Paragraph 10- If a cosigner or kablan conditionally obligated himself, he would not be obligated, even if they made a kinyan from him because it is an asmachta. How so? For example, the cosigner says, “give to him and I will give to you if such and such happens” or “if such and such does not happen.” This is an asmachta because he did not make up his mind to give. If they made a kinyan from him that he would be required, effective now, on this money if the condition is fulfilled, we would follow whatever the condition is, because a kinyan that is effective as of now does not have the issue of asmachta. There are those that say there is no asmachta issue with respect to cosigning.

Paragraph 11- If Reuven purchased a field from Shimon, and Shimon wrote a document for him, and Reuven says to write a document on Shimon’s wife as well, who was not here, and Levi cosigned for Shimon that when she comes they will write the document on her, but when she came she did not agree, so Reuven made a claim on the cosigner to write a document on his properties and the cosigner claims that he is not required and the money should just be returned, the cosigner is in the right.
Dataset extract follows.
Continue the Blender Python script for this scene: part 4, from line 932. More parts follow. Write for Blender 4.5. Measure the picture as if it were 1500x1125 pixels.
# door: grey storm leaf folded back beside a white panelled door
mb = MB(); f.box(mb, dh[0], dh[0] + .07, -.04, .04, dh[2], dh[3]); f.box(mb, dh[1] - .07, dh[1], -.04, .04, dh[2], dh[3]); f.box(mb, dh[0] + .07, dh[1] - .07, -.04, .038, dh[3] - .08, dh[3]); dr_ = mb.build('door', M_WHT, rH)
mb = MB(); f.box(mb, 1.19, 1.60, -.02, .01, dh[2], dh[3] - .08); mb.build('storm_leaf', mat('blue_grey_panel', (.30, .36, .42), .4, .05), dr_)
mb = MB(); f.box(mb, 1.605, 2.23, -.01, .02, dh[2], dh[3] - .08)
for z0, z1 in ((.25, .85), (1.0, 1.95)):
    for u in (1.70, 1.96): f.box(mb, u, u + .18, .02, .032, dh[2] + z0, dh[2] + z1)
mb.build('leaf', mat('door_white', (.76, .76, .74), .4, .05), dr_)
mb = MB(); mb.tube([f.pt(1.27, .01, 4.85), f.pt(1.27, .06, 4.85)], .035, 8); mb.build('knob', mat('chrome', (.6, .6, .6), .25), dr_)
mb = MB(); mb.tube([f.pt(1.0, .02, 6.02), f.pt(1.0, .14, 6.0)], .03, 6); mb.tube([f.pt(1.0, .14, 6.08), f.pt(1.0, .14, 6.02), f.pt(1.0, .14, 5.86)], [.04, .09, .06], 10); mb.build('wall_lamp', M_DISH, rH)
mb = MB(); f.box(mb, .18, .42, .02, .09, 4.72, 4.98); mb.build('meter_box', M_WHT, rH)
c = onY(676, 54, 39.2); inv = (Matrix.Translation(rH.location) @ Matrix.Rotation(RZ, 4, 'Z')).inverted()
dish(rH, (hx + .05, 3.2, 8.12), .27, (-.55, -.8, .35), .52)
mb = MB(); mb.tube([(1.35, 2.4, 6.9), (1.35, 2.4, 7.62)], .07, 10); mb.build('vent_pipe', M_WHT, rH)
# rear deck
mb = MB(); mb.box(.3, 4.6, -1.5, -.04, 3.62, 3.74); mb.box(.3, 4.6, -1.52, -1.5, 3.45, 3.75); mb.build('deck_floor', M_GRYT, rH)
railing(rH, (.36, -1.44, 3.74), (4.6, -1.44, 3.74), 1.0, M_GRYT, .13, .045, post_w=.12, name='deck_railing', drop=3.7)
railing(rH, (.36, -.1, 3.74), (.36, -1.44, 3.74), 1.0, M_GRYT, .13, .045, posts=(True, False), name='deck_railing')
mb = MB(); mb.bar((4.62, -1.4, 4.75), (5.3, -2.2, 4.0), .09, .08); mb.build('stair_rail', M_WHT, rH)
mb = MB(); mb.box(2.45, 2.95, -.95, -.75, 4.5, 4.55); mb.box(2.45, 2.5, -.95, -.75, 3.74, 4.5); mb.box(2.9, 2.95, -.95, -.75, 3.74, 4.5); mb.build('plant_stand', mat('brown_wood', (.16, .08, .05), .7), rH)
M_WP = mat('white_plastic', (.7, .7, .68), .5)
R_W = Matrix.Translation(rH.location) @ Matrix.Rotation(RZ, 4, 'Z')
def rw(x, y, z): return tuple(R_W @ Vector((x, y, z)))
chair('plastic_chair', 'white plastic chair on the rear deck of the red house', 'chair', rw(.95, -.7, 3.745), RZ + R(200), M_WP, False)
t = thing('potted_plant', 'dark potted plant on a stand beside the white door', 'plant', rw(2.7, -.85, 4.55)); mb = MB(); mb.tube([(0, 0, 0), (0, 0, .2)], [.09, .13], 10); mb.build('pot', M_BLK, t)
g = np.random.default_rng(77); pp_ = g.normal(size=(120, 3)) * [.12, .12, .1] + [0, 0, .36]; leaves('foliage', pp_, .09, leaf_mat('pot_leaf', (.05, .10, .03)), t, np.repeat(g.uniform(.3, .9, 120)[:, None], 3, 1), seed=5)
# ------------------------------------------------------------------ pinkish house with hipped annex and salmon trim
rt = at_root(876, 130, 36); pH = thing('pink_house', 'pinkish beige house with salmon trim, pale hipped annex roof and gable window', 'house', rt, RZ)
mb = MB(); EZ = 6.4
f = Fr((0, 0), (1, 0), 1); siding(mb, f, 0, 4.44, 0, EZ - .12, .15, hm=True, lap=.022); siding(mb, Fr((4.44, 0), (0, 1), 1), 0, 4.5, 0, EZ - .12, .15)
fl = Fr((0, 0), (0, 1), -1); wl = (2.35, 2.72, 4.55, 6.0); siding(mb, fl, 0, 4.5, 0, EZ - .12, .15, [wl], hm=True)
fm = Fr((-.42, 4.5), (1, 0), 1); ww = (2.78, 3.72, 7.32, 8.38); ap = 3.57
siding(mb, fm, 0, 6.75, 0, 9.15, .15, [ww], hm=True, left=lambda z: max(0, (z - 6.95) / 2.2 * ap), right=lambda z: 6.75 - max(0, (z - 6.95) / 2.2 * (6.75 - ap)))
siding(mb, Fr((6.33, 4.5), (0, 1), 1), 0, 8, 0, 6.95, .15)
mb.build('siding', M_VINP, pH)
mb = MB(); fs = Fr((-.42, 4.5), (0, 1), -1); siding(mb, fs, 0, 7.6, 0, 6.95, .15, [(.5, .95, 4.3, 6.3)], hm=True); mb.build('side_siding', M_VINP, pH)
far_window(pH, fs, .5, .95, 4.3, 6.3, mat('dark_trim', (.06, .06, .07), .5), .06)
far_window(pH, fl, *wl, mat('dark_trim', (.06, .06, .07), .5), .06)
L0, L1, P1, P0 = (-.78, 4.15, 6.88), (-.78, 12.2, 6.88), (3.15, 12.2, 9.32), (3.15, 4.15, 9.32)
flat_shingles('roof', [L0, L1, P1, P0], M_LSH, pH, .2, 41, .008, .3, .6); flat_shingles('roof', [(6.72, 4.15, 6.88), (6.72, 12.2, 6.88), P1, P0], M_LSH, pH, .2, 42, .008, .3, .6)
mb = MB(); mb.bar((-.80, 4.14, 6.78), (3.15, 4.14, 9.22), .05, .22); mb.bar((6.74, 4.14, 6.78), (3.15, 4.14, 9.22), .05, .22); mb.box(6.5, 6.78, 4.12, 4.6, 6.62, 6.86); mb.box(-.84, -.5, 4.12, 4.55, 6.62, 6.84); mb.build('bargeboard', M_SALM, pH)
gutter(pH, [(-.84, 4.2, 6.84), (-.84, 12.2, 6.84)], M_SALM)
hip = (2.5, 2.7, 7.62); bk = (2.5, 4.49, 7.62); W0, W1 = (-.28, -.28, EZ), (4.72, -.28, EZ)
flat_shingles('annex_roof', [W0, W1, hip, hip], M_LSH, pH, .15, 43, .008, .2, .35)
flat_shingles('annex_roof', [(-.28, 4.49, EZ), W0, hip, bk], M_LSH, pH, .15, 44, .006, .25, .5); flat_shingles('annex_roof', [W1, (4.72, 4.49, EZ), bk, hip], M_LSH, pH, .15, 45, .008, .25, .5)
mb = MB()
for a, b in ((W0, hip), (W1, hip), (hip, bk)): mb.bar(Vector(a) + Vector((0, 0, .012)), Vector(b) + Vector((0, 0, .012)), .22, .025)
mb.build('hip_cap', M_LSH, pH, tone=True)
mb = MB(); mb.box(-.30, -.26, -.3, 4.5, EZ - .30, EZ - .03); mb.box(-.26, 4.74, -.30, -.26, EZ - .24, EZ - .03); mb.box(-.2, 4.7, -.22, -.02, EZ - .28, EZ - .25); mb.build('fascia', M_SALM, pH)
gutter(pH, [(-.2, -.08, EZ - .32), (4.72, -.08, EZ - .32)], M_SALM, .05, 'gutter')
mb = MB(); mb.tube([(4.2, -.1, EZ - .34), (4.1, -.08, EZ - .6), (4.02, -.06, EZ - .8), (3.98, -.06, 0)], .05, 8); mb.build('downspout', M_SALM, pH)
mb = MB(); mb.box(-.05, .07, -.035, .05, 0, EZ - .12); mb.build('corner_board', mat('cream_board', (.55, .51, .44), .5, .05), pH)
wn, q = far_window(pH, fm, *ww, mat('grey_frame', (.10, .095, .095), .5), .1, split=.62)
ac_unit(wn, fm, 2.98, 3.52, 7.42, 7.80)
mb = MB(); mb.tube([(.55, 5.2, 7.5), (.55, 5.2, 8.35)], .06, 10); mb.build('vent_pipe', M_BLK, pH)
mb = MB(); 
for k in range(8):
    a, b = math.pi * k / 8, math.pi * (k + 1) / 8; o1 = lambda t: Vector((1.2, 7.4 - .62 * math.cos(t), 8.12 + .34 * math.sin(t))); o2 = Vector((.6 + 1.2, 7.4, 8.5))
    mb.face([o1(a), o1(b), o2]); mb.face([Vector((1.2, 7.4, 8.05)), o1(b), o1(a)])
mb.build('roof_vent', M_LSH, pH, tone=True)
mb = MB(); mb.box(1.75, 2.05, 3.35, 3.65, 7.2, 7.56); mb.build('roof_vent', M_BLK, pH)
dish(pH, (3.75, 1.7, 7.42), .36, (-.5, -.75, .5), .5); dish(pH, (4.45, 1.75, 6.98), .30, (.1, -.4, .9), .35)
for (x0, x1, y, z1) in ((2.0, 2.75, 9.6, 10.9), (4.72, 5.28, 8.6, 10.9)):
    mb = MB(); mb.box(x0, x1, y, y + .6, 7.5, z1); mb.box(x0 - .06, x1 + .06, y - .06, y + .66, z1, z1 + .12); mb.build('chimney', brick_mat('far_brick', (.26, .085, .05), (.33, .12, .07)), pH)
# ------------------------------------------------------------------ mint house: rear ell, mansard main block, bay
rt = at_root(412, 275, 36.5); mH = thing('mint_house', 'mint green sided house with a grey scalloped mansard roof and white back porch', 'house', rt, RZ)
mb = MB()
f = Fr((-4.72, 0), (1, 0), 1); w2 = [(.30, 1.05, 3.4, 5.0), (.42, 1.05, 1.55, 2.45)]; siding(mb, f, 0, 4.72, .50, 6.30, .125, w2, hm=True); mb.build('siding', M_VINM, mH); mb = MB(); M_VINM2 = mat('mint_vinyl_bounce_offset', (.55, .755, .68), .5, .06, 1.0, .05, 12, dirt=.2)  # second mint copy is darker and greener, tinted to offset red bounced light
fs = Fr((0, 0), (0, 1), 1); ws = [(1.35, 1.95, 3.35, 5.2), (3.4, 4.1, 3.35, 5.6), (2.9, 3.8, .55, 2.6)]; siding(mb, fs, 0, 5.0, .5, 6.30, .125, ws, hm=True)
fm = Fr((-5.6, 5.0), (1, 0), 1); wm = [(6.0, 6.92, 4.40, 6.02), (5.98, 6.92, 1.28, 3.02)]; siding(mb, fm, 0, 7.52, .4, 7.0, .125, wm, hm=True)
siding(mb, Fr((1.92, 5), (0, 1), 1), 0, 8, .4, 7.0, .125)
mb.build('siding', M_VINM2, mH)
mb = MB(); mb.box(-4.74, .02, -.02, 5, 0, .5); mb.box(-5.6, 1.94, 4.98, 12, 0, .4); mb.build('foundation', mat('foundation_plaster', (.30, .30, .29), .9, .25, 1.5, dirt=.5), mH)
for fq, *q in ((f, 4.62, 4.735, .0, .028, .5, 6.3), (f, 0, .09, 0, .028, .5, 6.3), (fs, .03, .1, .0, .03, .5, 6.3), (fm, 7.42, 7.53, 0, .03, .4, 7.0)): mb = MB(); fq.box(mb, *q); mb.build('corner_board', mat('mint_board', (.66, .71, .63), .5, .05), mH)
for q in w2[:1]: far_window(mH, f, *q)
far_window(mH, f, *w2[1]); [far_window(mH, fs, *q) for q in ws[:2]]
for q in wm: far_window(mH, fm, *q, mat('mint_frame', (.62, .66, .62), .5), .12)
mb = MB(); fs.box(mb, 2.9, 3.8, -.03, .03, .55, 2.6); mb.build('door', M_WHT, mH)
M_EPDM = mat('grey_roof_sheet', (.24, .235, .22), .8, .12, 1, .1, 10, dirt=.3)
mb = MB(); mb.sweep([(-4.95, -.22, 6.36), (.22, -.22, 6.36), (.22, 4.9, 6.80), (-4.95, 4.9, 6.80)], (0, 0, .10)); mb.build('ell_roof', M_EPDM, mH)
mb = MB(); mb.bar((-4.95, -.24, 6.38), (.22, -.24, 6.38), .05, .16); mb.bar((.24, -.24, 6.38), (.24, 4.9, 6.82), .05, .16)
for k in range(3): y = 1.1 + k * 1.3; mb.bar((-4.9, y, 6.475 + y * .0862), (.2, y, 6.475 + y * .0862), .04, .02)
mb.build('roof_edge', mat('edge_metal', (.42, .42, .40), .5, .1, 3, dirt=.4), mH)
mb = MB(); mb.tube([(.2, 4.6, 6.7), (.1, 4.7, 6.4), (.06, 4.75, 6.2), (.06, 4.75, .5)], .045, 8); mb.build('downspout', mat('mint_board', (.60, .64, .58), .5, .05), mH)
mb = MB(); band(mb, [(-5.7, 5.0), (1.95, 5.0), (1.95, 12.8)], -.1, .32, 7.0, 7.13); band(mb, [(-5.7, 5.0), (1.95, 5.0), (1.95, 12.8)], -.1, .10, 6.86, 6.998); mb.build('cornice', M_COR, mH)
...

Paragraph 12- If one tells another to lend and he will cosign on the borrower himself, and will not cosign on the actual money, but at any time the lender wants he will bring the borrower to him or if he told someone after he lent money and made a claim on the borrower to leave the borrower alone and whenever he makes a claim, he will bring the borrower to him, and they made a kinayn on it, it is considered an asmactha and he would not be obligated, even if he made a condition and said if the he cannot bring him or if the borrower dies or flees he would be required to pay. There are those that say there is no issue of asmactha with respect to a cosigning. See above 129:8.

Paragraph 13- If someone did not specify an amount he is cosigning on, such as where he said “whatever you plan on giving, give to him and I will cosign,” “sell to him and I will cosign,” or “lend him and I will cosign,” according the Rambam the cosigner would not be obligated to pay anything. All those that came after the Rambam disagreed with him, and we rule accordingly.

Paragraph 14- If one tells another, “cosign for so and so and I will cosign for you,” it is as if he said “lend him and I will be a cosigner,” and no kinyan is required.